5.             LMEC will promote within LMEC a governance structure that minimizes the potential for any conflict of interest between LMEC and its shareholders that could adversely affect the clearing services permitted under this order or the effectiveness of LMEC's risk management policies, controls and standards.

                FILING REQUIREMENTS

                Filings with the Bank

6.             LMEC will provide staff of the Commission the following information to the extent that it is required to provide or to file such information with the Bank or its successor:

(a)           details of any material legal proceeding instituted against LMEC;

(b)           notification that LMEC has failed to comply with an undisputed obligation to pay money or deliver property to a Clearing Member for a period of thirty days after receiving notice from the Clearing Member of LMEC's past due obligation;

(c)           notification that LMEC has instituted a petition for a judgment of bankruptcy or insolvency or similar relief, or to wind up or liquidate LMEC or has a proceeding for any such petition instituted against it;

(d)           notification that LMEC has initiated its recovery plan;

(e)           the appointment of a receiver or the making of any voluntary arrangement with creditors;

(f)            the entering of LMEC into any resolution regime or the placing of LMEC into resolution by a resolution authority;

(g)           material changes to its bylaws and rules where such changes would impact the services permitted by this order to be used by Ontario residents (whether as a Clearing Member or otherwise); and

(h)           new services or clearing of new types of products to be offered to a Clearing Member having a head office or principal place of business in Ontario (Ontario Clearing Member) or services or products that will no longer be available to an Ontario Clearing Member.
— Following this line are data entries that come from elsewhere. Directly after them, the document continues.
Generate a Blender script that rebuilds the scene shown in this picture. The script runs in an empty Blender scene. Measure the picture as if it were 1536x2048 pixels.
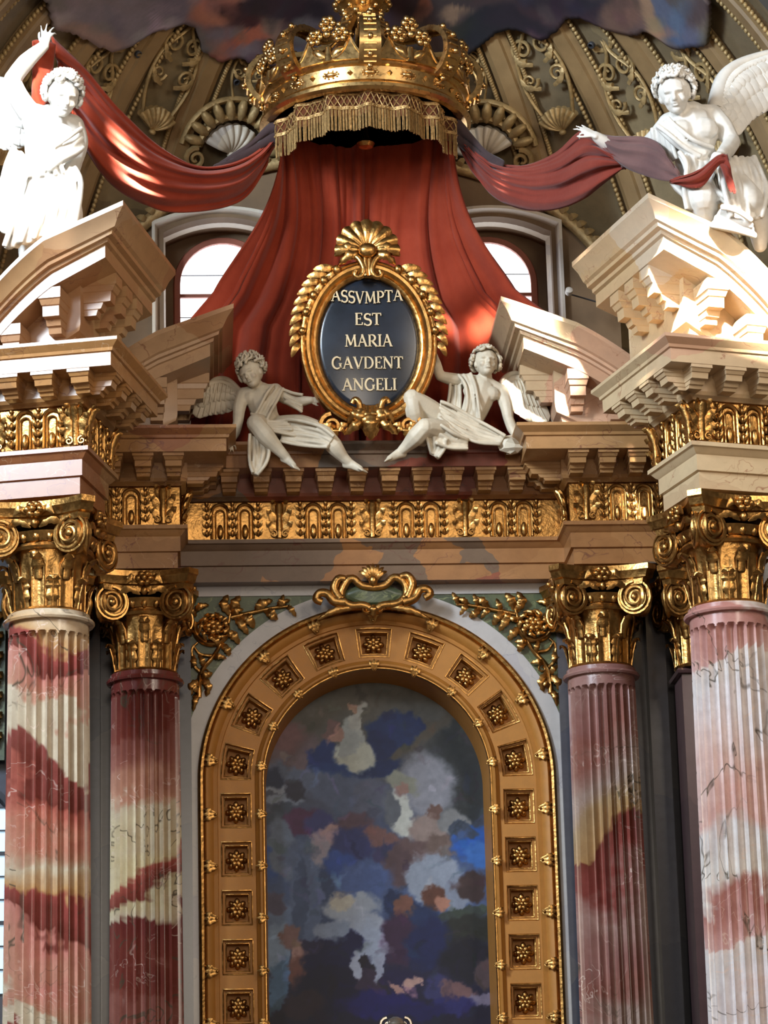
import bpy, bmesh, math, random
import numpy as np
from mathutils import Vector, Matrix
random.seed(7); rng = np.random.default_rng(7)
S = bpy.context.scene
COL = S.collection
R = math.radians; PI = math.pi; TAU = 2*math.pi
sin, cos = math.sin, math.cos

# ------------------------------------------------------------------ camera
CAM = Vector((-2.22, -37.5, 0.0))
_yaw, _pitch, _roll = R(3.65), R(15.5), R(-1.5)
_F = Vector((sin(_yaw)*cos(_pitch), cos(_yaw)*cos(_pitch), sin(_pitch)))
_R0 = _F.cross(Vector((0, 0, 1))).normalized(); _U0 = _R0.cross(_F)
_R = _R0*cos(_roll)+_U0*sin(_roll); _U = -_R0*sin(_roll)+_U0*cos(_roll)
cd = bpy.data.cameras.new('camera'); cam = bpy.data.objects.new('camera', cd); COL.objects.link(cam)
cam.matrix_world = Matrix(((_R.x, _U.x, -_F.x, CAM.x), (_R.y, _U.y, -_F.y, CAM.y), (_R.z, _U.z, -_F.z, CAM.z), (0, 0, 0, 1)))
cd.sensor_width = 36; cd.lens = 6000/2048*36; cd.clip_end = 300
S.camera = cam
def at(px, py, Y):
    """surveyed point of the photograph (1536x2048) at depth Y"""
    d = _F+_R*((px-768)/6000)-_U*((py-1024)/6000)
    return CAM+d*((Y-CAM.y)/d.y)

# ------------------------------------------------------------------ light
S.view_settings.view_transform = 'Standard'; S.view_settings.look = 'None'
S.view_settings.gamma = 1.0; S.view_settings.use_curve_mapping = False
S.view_settings.exposure = 0.0
w = bpy.data.worlds.new('nave_light'); S.world = w; w.use_nodes = True
w.node_tree.nodes['Background'].inputs[0].default_value = (0.92, 0.86, 0.80, 1)
w.node_tree.nodes['Background'].inputs[1].default_value = 0.085

S.cycles.max_bounces = 3; S.cycles.diffuse_bounces = 2; S.cycles.adaptive_threshold = .05; S.cycles.glossy_bounces = 2; S.cycles.transmission_bounces = 2
def area(name, loc, target, sx, sy, power, col, spread=180):
    l = bpy.data.lights.new(name, 'AREA'); l.shape = 'RECTANGLE'; l.size = sx; l.size_y = sy
    l.energy = power; l.color = col; l.spread = R(spread)
    o = bpy.data.objects.new(name, l); COL.objects.link(o)
    o.location = loc; o.rotation_euler = (Vector(target)-Vector(loc)).to_track_quat('-Z', 'Y').to_euler()
    return o
# daylight of the nave windows (left row cooler, right row weaker and warmer)
for xl, y, pl, pr in ((-12, -16, 5200, 500), (-10, -24, 900, 700)):
    area('nave_window_light', (xl, y, 17.0), (2, -2, 9.5), 2.6, 5, pl, (0.74, 0.87, 1.0))
    area('nave_window_light', (9.5, y, 15.0), (-1, -1, 9), 2.6, 5, pr, (1.0, 0.86, 0.70))
area('west_window_light', (-1, -44, 10), (0, 0, 9), 4, 8, 2200, (1.0, 0.86, 0.70))
# sunbeams that come through single panes of the upper windows, all from one sun
SUN = Vector((-.06, -1.0, .62)).normalized()
def beam(tgt, sx, sy, power, dist=14, spread=1.6, col=(1.0, 0.94, 0.84)):
    tgt = Vector(tgt); return area('sunbeam_through_pane', tgt+SUN*dist, tgt, sx, sy, power, col, spread)
beam(at(40, 300, -4.4), 1.2, 2.3, 46)
beam(at(1432, 550, -4.9), 1.5, 1.25, 330)
beam(at(288, 392, -2.6), .5, .2, 26)
beam(at(1066, 622, -1.8), .45, .34, 36)
beam(at(1125, 712, -1.7), .36, .24, 9)
beam(at(900, 610, 0), .16, .16, 1.2)
beam(at(968, 612, 0), .36, .2, 3.5)
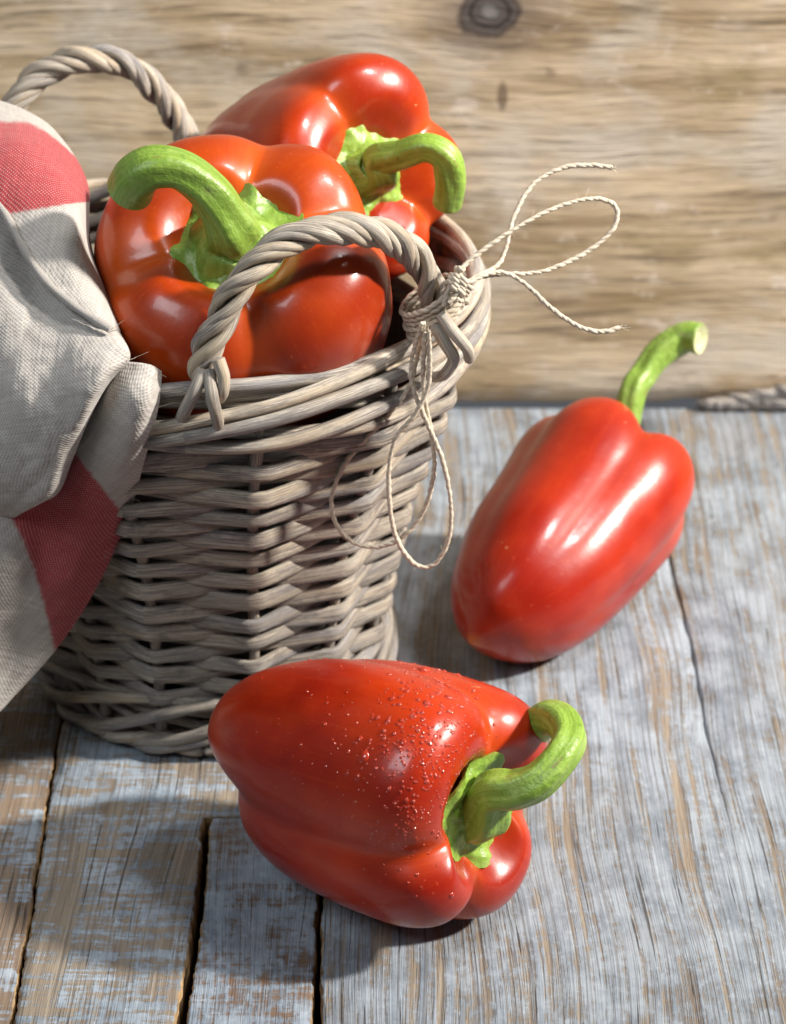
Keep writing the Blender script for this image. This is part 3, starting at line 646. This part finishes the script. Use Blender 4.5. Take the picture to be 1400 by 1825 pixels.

                Prompt Notice

7.             LMEC will promptly notify staff of the Commission of any of the following:

(a)           any material change or proposed material change to LMEC’s status as a CCP under EMIR or FSMA or in its regulatory oversight by the Bank.

(b)           any material problems with the clearing and settlement of transactions that could materially affect the safety and soundness of LMEC;

(c)           the admission of any new Ontario Clearing Members;

(d)           any event of default by, or removal of the ability to clear transactions through LMEC of, any Ontario Clearing Member; and

(e)           any system failure, malfunction or delay, or security incident, at LMEC that is material and that affects an Ontario Clearing Member including cybersecurity incidents.

                Quarterly Reporting

8.             LMEC will maintain and submit the following information to the Commission in a manner and form acceptable to the Commission on a quarterly basis within 30 days of the end of each calendar quarter, and at any time promptly upon the request of staff of the Commission:

(a)           current list of all Ontario Clearing Members with their corresponding legal entity identifier (LEI), if any;

(b)           a list of all Ontario Clearing Members against whom disciplinary or legal action has been taken in the quarter by LMEC with respect to activities at LMEC, or to the best of LMEC's knowledge, by any other authority that has or may have jurisdiction with respect to the relevant Ontario Clearing Member’s clearing activities at LMEC;

(c)           a list of all investigations by LMEC in the quarter relating to Ontario Clearing Members;

(d)           a list of all Ontario-resident applicants who have been denied Clearing Member status in the quarter by LMEC;

(e)           quantitative information in respect of the services used by Ontario Clearing Members for transactions in the asset classes listed in paragraph 1.22 of LMEC’s representations set out above in this order, including in particular the following:

(i)            as at the end of the quarter, level, maximum and average daily open interest, number of transactions and notional value of transactions cleared during the quarter for each Ontario Clearing Member;

(ii)           the percentage of end of quarter level and average daily open interest, number of transactions and the notional value cleared during the quarter for all Clearing Members that represents the end of quarter and average daily open interest, number of transactions and the notional value of transactions cleared during the quarter for each Ontario Clearing Member;

(iii)           the aggregate initial margin amount required by LMEC ending on the last trading day during the quarter for each Ontario Clearing Member;

(iv)          the portion of the initial margin required by LMEC ending on the last trading day of the quarter for all Clearing Members that represents the initial margin required during the quarter for each Ontario Clearing Member; and

(v)           the aggregate total margin amount required by LMEC ending on the last trading day during the quarter for each Ontario Clearing Member;

(f)            the default fund contribution, for each Ontario Clearing Member on the last trading day during the quarter, and its proportion to the total default fund contributions;

(g)           if known to LMEC, for each Clearing Member (identified by LEI) offering client clearing to an Ontario resident that seeks to clear transactions through such Clearing Member, the identity of the Ontario resident client (including LEI, if any) receiving such services, and the value and volume cleared by asset class or transaction type during the quarter for and on behalf of each Ontario resident client;

(h)           a summary of the risk management analysis related to the adequacy of LMEC’s default funds, including but not limited to stress testing and backtesting results; and

(i)            a copy of all circulars published during the quarter that describe and show changes to the LMEC Rules made during the quarter.

                INFORMATION SHARING

9.             LMEC will promptly provide such information as may be requested from time to time by, and otherwise cooperate with, the Commission or its staff, subject to any applicable privacy or other laws that would prevent the sharing of such information and subject to the application of solicitor-client privilege.

10.          Unless otherwise prohibited under applicable law, LMEC will share information relating to regulatory and enforcement matters and otherwise cooperate with other recognized and exempt clearing agencies on such matters, as appropriate.